===== Source material =====

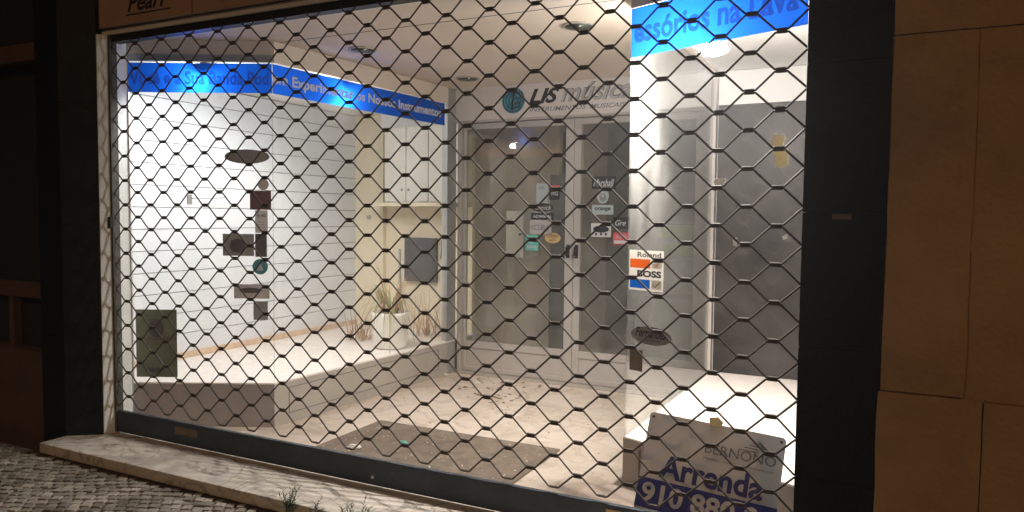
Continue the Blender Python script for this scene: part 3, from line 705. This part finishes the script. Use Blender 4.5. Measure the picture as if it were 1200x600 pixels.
# display lamps
def spot(x, y, z, power, label, col=(1, .96, .9), tilt=(0, 0), r=.04, glow='lamp_glow', blend=.6, size=150, parent_z=2.36, spill=7):
    t = thing('display_lamp', label, 'lamp')
    M = Matrix.Rotation(tilt[0], 3, 'X') @ Matrix.Rotation(tilt[1], 3, 'Y')
    MB().lathe([(r*.5, .09), (r*.8, .085), (r*1.15, .02), (r*1.2, 0), (r*1.08, 0), (r*1.05, .012)], (x, y, z), 28, M).build('housing', 'lamp_shell', t, smooth=False)
    dome = r*.5 if glow == 'lamp_glow_flood' else r*.15
    MB().lathe([(r*1.0, .006)]+[(r*.98*math.cos(a*.157), -dome*math.sin(a*.157)) for a in range(0, 10)], (x, y, z), 28, M).build('lens', glow, t, smooth=True)
    top = Vector((x, y, z))+M @ Vector((0, 0, .09))
    MB().tube([top, (top.x, top.y, parent_z)], .008, 8).build('stem', 'lamp_shell', t)
    L = bpy.data.lights.new('lamp_beam', 'SPOT' if size < 160 else 'POINT'); L.energy = power; L.color = col; L.shadow_soft_size = r*.9
    if size < 160: L.spot_size = RAD(size); L.spot_blend = blend
    o = bpy.data.objects.new('lamp_beam', L); C.objects.link(o); o.location = Vector((x, y, z))+M @ Vector((0, 0, -dome-.02)); o.rotation_euler = M.to_euler(); o.parent = t
    if spill:
        L2 = bpy.data.lights.new('lamp_spill', 'POINT'); L2.energy = spill; L2.color = col; L2.shadow_soft_size = r*.8
        o2 = bpy.data.objects.new('lamp_spill', L2); C.objects.link(o2); o2.location = Vector((x, y, z))+M @ Vector((0, 0, -dome-r-.01)); o2.parent = t
    return t
spot(.22, .42, 2.27, 21, 'bright white lamp behind the blue band of the left front pane', (.88, .95, 1), (RAD(14), RAD(18)))
spot(.62, 1.22, 2.27, 55, 'bright white lamp behind the blue band of the left side pane', (1, .95, .90), (RAD(-10), RAD(14)))

# ---------------------------------------------------------------- right display
Cc = Vector((3.0, .632, 0)); dRF = Vector((.934, -.358, 0)).normalized(); LRF = .94
Dp = Cc+dRF*LRF; F_ = Vector((3.04, 2.43, 0)); hR = .253
pr = thing('display_platform', 'low platform of the right display window behind the letting board', 'platform')
nR = Vector((-dRF.y, dRF.x, 0))
MB().prism([(Cc.x+.012, Cc.y+.006), (F_.x+.012, 2.5), (3.90, 2.5), (3.90, .31), (Dp.x, Dp.y+.012)], 0, hR-.012).build('carcass', 'base_panel_dark', pr)
MB().prism([(Cc.x-.005, Cc.y-.003), (Dp.x-.0, Dp.y-.004), (3.893, Dp.y+.02), (3.893, 2.5), (F_.x-.004, 2.5)], hR-.0115, hR).build('top_slab', 'shelf_marble', pr, bevel=.002)
MB().obox(Cc, dRF*LRF, nR*-.005, (0, 0, hR-.013)).build('front_panel', 'base_panel', pr)
dsR = (F_-Cc).normalized(); LsR = (F_-Cc).length; nSR = Vector((-dsR.y, dsR.x, 0))
MB().obox(Cc, dsR*LsR, nSR*.006, (0, 0, hR-.013)).build('side_panel', 'base_panel', pr)
MB().obox(Cc+dRF*.10+nR*-.0055+Vector((0, 0, .07)), dRF*.010, nR*-.002, (0, 0, .14)).build('moulding', 'st_brown', pr)
gR = thing('display_window', 'right corner display window with blue lettered film, behind the letting board', 'shop window')
MB().obox(Cc+Vector((0, 0, hR+.001)), dRF*LRF, nR*.008, (0, 0, 2.43-hR)).build('front_pane', 'pane_glass_clean', gR)
MB().obox(Cc+Vector((0, 0, hR+.001))+dsR*.002, dsR*(LsR-.003), nSR*-.008, (0, 0, 2.43-hR)).build('side_pane', 'pane_glass_dusty', gR)
MB().obox(F_+Vector((-.012, 0, 0)), Vector((0, .07, 0)), Vector((.04, 0, 0)), (0, 0, 2.44)).build('rear_post', 'frame_paint', gR, bevel=.002)
MB().obox(Cc+nSR*.004+Vector((0, 0, 2.432)), dsR*LsR, nSR*-.03, (0, 0, .048)).build('top_fascia', 'ceiling_paint', gR)
MB().obox(Cc+nR*-.004+Vector((0, 0, 2.432)), dRF*LRF, nR*.026, (0, 0, .048)).build('top_rail', 'ceiling_paint', gR)
MRF = frame(Cc, dRF, (0, 0, 1))
MRS = frame(F_, -dsR, (0, 0, 1))
f3 = rect(MRF, .001, LRF-.02, 2.188, 2.43, .0015).build('blue_band', 'blue_film', gR)
text('essórios na Lava', MRF, .02, 2.255, .115, LRF-.08, 'letter_backlit', f3, lift=.003, bold=.03)
def str_(a0, a1, b0, b1, m, label): return sticker(MRF, a0, a1, b0, b1, m, gR, label)
s = str_(.014, .225, 1.02, 1.222, 'sticker_paper', 'white two-part brand sticker with orange and blue bars')
text('Roland', MRF, .065, 1.188, .026, .145, 'ink_black', s, lift=.002, bold=.02)
rect(MRF, .02, .145, 1.133, 1.178, .002).build('orange_bar', 'bar_orange', s); rect(MRF, .155, .215, 1.133, 1.178, .002).build('orange_box', 'sticker_paper', s)
text('BOSS', MRF, .065, 1.088, .034, .148, 'ink_black', s, lift=.002, bold=.045)
rect(MRF, .02, .145, 1.031, 1.076, .002).build('blue_bar', 'bar_blue', s); rect(MRF, .155, .215, 1.031, 1.076, .002).build('blue_box', 'sticker_paper', s)
for zc in (1.137, 1.035):
    q = MB().tube([MRF @ Vector(p) for p in ((.168, zc+.018, .0032), (.178, zc+.007, .0032), (.205, zc+.034, .0032))], .0028, 4); q.build('tick', 'ink_grey' if zc < 1.1 else 'st_orange', s)
s = tag(ellipse(MRF, .158, .797, .125, .046, .001).build('sticker', 'st_grey', gR), 'grey oval sticker with dark script')
text('Fernandes', MRF, .06, .785, .05, .19, 'ink_black', s, lift=.002, bold=.025, shear=.35)
text('Instrument Strings', MRF, .075, .768, .012, .14, 'ink_black', s, lift=.002, bold=.01)
str_(.026, .109, .608, .717, 'st_brown', 'plain brown rectangle sticker')
for (a0, a1, b0, b1, rot_, m_, lb) in ((.776, .831, 1.688, 1.747, -8, 'tape_yellow', 'upper scrap of yellowed tape'), (.789, .853, 1.608, 1.683, 14, 'tape_yellow', 'lower torn scrap of yellowed tape'),
        (.495, .554, 1.543, 1.568, -6, 'tape_white', 'short white tape scrap'), (.60, .622, 1.262, 1.30, 10, 'tape_white', 'tiny white tape scrap'), (.835, .86, 1.30, 1.318, 25, 'tape_white', 'tiny white flake')):
    ca_, sa_ = math.cos(RAD(rot_)), math.sin(RAD(rot_)); cx, cy = (a0+a1)/2, (b0+b1)/2; hw, hh = (a1-a0)/2, (b1-b0)/2
    pl = [(-hw, -hh*.8), (-hw*.1, -hh*1.05), (hw*.7, -hh*.9), (hw, hh*.5), (hw*.8, hh), (0, hh*.85), (-hw*.9, hh)]
    q = MB().prism([(cx+x*ca_-y*sa_, cy+x*sa_+y*ca_) for x, y in pl], .001, .0018); q.v = [tuple(MRF @ Vector(v)) for v in q.v]
    tag(q.build('tape', m_, gR), lb)
tag(rect(MRS, 1.62, 1.70, 1.70, 1.74, .001).build('tape', 'tape_yellow', gR), 'yellowed tape at the corner of the side pane')
# walls of the right display
rw = thing('display_backdrop', 'dark smudged panel forming the rear wall of the right display', 'panel')
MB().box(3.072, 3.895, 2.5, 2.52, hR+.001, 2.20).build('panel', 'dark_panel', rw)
MB().box(3.03, 3.90, 2.521, 2.60, 0, 2.48).build('core', 'white_paint', rw)
MB().box(3.072, 3.895, 2.495, 2.52, 2.202, 2.44).build('upper_panel', 'white_paint', rw)
sw2 = thing('display_side_wall', 'dark side wall of the right display, behind the black pilaster', 'panel')
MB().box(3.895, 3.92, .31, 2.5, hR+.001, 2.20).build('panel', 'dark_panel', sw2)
MB().box(3.895, 3.92, .31, 2.5, 2.202, 2.44).build('upper_panel', 'white_paint', sw2)
MB().box(3.921, 4.1, .31, 2.6, 0, 2.48).build('core', 'white_paint', sw2)
tag(MB().prism([(Cc.x+.03, Cc.y+.03), (Dp.x, Dp.y+.04), (3.895, Dp.y+.05), (3.895, 2.5), (F_.x+.03, 2.5)], 2.445, 2.475).build('display_ceiling', 'white_paint'), kind='structure')
spot(3.36, .80, 2.245, 240, 'dazzling round flood lamp under the blue band of the right display', (1, .90, .82), (RAD(-14), RAD(10)), r=.075, glow='lamp_glow_flood', size=152, spill=42, parent_z=2.445)

# ---------------------------------------------------------------- letting board behind the grille
o_ = Vector((3.245, .25, .506)); rv = Vector((.998, -.023, -.063)).normalized(); uv = Vector((.067, .337, .939)).normalized()
nB = rv.cross(uv); rv = uv.cross(nB).normalized()
MB_ = frame(o_-uv*.0, rv, uv)     # face towards the street is local +z = right x up
ab = thing('letting_board', 'tilted silver letting board with navy lettering, leaning inside the grille', 'sign')
def plate(poly, l0, l1):
    q = MB().prism(poly, l0, l1); q.v = [tuple(MB_ @ Vector(v)) for v in q.v]; return q
W_ = .588; H_ = .53
pl = plate([(0, -H_), (W_, -H_), (W_, -.012), (W_-.012, 0), (.012, 0), (0, -.012)], -.004, 0).build('plate', 'sign_plastic', ab)
for x in (.018, W_-.018):
    ellipse(MB_, x, -.020, .006, .006, .0004).build('hole', 'ink_black', pl)
rect(MB_, -.001, W_+.001, -.415, -.288, .0008).build('number_strip', 'navy_strip', ab)
text('910 880 0', MB_, .022, -.392, .088, .50, 'sign_white', ab, lift=.002, bold=.03)
text('Arrenda', MB_, .085, -.275, .10, .44, 'navy_ink', ab, lift=.002, bold=.03)
text('BERNONO', MB_, .265, -.128, .042, .295, 'ink_grey', ab, lift=.002, bold=.0)
text('Mediação Imobiliária Unipessoal, Lda', MB_, .265, -.158, .013, .29, 'ink_grey', ab, lift=.002)
lg = MB().prism([(.478, -.03), (.545, -.084), (.505, -.084)], .001, .0016); lg.v = [tuple(MB_ @ Vector(v)) for v in lg.v]; lg.build('logo', 'ink_grey', ab)
q = MB()
for k in range(4):
    t = plate([(.468-.02*k, -.045-.012*k), (.484+.0*k, -.045-.012*k), (.484, -.049-.012*k), (.462-.02*k, -.049-.012*k)], .001, .0016); q.add(t.v, t.f)
q.build('logo_bars', 'ink_grey', ab)
t = plate([(.262, .022), (.30, .032), (.325, .012), (.315, -.012), (.268, -.008)], .0012, .002); t.build('tape', 'tape_yellow', ab)

hz=bpy.data.materials.new('veil_haze'); hz.use_nodes=True; hn=hz.node_tree; hn.nodes.remove(hn.nodes['Principled BSDF']); pv=hn.nodes.new('ShaderNodeVolumePrincipled'); pv.inputs['Density'].default_value=.0045; pv.inputs['Color'].default_value=(.9,.93,1,1); pv.inputs['Anisotropy'].default_value=.6  # thin volume added to stand in for lens veil
hn.links.new(pv.outputs[0], hn.nodes['Material Output'].inputs['Volume']); MATS['veil_haze']=hz
MB().box(-6,8,-5,8,-1.3,4).build('veil_haze','veil_haze')['kind']='stuff'
# ---------------------------------------------------------------- weeds along the step
def weed(x, y, h, n, label, seed):
    random.seed(seed)
    w_ = thing('weed', label, 'plant', 'weeds growing along the step')
    q = MB(); s_ = MB()
    for i in range(n):
        az = random.uniform(0, 6.283); ln_ = h*random.uniform(.6, 1); le = random.uniform(.1, .4)
        p0 = Vector((x+random.uniform(-.008, .008), y, -.07)); p1 = p0+Vector((math.cos(az)*ln_*le*.4, math.sin(az)*ln_*le*.4, ln_*.6)); p2 = p0+Vector((math.cos(az)*ln_*le, math.sin(az)*ln_*le, ln_))
        s_.tube([p0, p1, p2], .0016, 5, .0006)
        for k in range(9):
            t = .3+.7*k/8; p = p0.lerp(p1, t*2) if t < .5 else p1.lerp(p2, t*2-1)
            a2 = az+k*2.4; blade(q, p, a2, random.uniform(.018, .034), random.uniform(.010, .026), .008, .0038)
    s_.build('stems', 'weed_leaf', w_); q.build('leaves', 'weed_leaf', w_)
weed(1.68, -.395, .16, 14, 'bushiest weed at the step edge, leftmost of the row', 1)
weed(1.86, -.40, .15, 6, 'thin forked weed second from left along the step', 2)
weed(2.03, -.40, .165, 7, 'upright weed third from left along the step edge', 3)
weed(2.11, -.39, .18, 7, 'tallest leafy weed fourth from left along the step', 4)
weed(2.27, -.40, .145, 1, 'single thin stalk weed near the middle of the step', 5)
weed(2.51, -.40, .15, 5, 'low weed furthest right along the step edge', 6)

=====

■ **The problem**: Copy each line that holds the word "script".

■ **Task response**:
Continue the Blender Python script for this scene: part 3, from line 705. This part finishes the script. Use Blender 4.5. Measure the picture as if it were 1200x600 pixels.
s = tag(ellipse(MRF, .158, .797, .125, .046, .001).build('sticker', 'st_grey', gR), 'grey oval sticker with dark script')